Post Views: 226
Jakarta – Dalam beberapa bulan terakhir, harga batubara telah mengalami fluktuasi yang cukup signifikan, dan baru-baru ini, Harga Batubara Acuan (HBA) untuk periode pertama Juli 2025 melonjak menjadi USD 107,35 per ton. Kenaikan sebesar USD 8,74 atau 8,86% dibandingkan periode sebelumnya menunjukkan bahwa pasar batubara memiliki dinamika yang menarik untuk dicermati.
Kenaikan ini tentu saja memicu perhatian luas dari para pelaku industri, terutama di sektor pertambangan dan komoditas energi. Apa yang sebenarnya menjadi pemicu kenaikan harga ini? Mengingat harga batubara merupakan indikator penting di pasar global, pergerakan ini tentunya berkaitan erat dengan supply dan demand serta kondisi ekonomi yang sedang tidak menentu.
Fluktuasi Harga Batubara dan Dampaknya
Dari perspektif ekonomi, fluktuasi harga batubara mencerminkan dinamika yang kompleks. Menurut Keputusan Menteri ESDM Nomor 72 Tahun 2025, harga ini adalah pedoman resmi untuk penetapan harga patokan batubara. Kenaikan harga HBA bukan sekadar angka, melainkan indikator bahwa ada ketatnya pasokan energi fosil di pasar global. Ini bisa dipengaruhi oleh berbagai faktor mulai dari kebijakan pemerintah yang berubah hingga gangguan pasokan dari negara-negara penghasil batubara lainnya.
Tidak dapat dipungkiri bahwa sektor energi sangat krusial bagi pertumbuhan ekonomi. Kenaikan HBA menunjukkan bahwa batubara dengan kualitas lebih tinggi kini mendapatkan nilai premium di pasar. Sebagaimana dijelaskan oleh Direktur Jenderal Mineral dan Batubara, Tri Winarno, perhitungan HBA berdasarkan rata-rata tertimbang dari harga jual di titik serah Free on Board (FOB) vessel mengindikasikan bahwa kondisi pasar saat ini lebih menguntungkan bagi jenis batubara dengan kalori tinggi, di atas 6.000 kcal/kg GAR.
Strategi dalam Menghadapi Kenaikan HBA
Para pelaku industri pertambangan batubara perlu menyesuaikan strategi mereka untuk menghadapi fluktuasi harga yang tak terduga. Satu hal yang perlu diperhatikan adalah adanya empat kategori HBA berdasarkan kadar kalori yang juga mempengaruhi harga. Sebagai contoh, HBA berkualitas tinggi mengalami kenaikan, sementara varian yang lain justru mengalami penurunan harga. Ini memberi sinyal kuat bahwa kualitas batubara akan semakin memengaruhi pilihan pembeli.

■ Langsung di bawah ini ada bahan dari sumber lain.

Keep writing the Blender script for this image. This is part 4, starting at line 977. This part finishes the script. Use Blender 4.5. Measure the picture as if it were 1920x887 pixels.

Salah satu strategi yang dapat diadopsi oleh pelaku industri adalah meningkatkan kualitas produk melalui pengurangan kadar air, abu, dan sulfur. Dengan demikian, batubara yang dihasilkan tidak hanya memenuhi standar tetapi juga berpotensi mendapatkan harga yang lebih baik. Penyelarasan antara kualitas produk dan permintaan pasar harus menjadi perhatian utama untuk optimasi pendapatan dan kestabilan bisnis.
Di sisi lain, pemerintah juga memberikan perhatian lebih terhadap Penerimaan Negara Bukan Pajak (PNBP) dari sektor ini. Dengan pendekatan yang berbasis data aktual dan transparan, diharapkan pengawasan terhadap penjualan batubara dapat ditingkatkan. Ini menciptakan win-win solution bagi industri dan negara.
Kenaikan harga ini bukan hanya masalah bagi mereka yang terlibat langsung dalam penambangan, tetapi juga bagi pembangkit listrik dan industri berat yang sangat bergantung pada ketersediaan bahan bakar. Maka, penting bagi semua pemangku kepentingan untuk saling berkoordinasi dan memperhatikan tren pasar yang ada agar bisa lebih adaptif. Ke depan, sinergi yang baik antara pemerintah, perusahaan, dan masyarakat akan sangat diperlukan dalam menghadapi tantangan di industri pertambangan batubara.